Check out this old post: https://www.realtimerendering.com/blog/thought-for-the-day/

HDR in games would frequently mean clipping highlights and adding bloom. Prior the "HDR" exposure looked rather flat.

That's not what it means since 2016 or so when consumer TVs got support for properly displaying brighter whites and colors.

It definitely adds detail now, and for the last 8-9 years.

Though consumer TVs obviously still fall short of being as bright at peak as the real world. (We'll probably never want our TV to burn out our vision like the sun, though, but probably hitting highs at least in the 1-2000nit range vs the 500-700 that a lot peak at right now would be nice for most uses.
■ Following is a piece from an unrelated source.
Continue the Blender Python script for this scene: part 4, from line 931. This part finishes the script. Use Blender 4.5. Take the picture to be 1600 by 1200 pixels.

OK, so it doesn't mean real HDR but simulated HDR.

Maybe when proper HDR support becomes mainstream in 3D engines, that problem will go away.

  • Right. Just like the article, HDR is too vague to mean anything specific and a label that's slapped onto products. In gaming, it often meant they were finally simulating light and exposure separately--clipping highlights that would have previously been shown. In their opinion, reducing the fidelity. Same with depth of field blurring things that used to not have blur.

  • It's HDR at the world data level, but SDR at the rendering level. It's simulating the way film cannot handle real-life high dynamic range and clips it instead of compressing it like "HDR" in photography.

    • > Instead of compressing it like "HDR" in photography

      That's not HDR either, that's tone mapping to SDR. The entire point of HDR is that you don't need to compress it because your display can actually make use of the extra bits of information. Most modern phones take true HDR pictures that look great on an HDR display.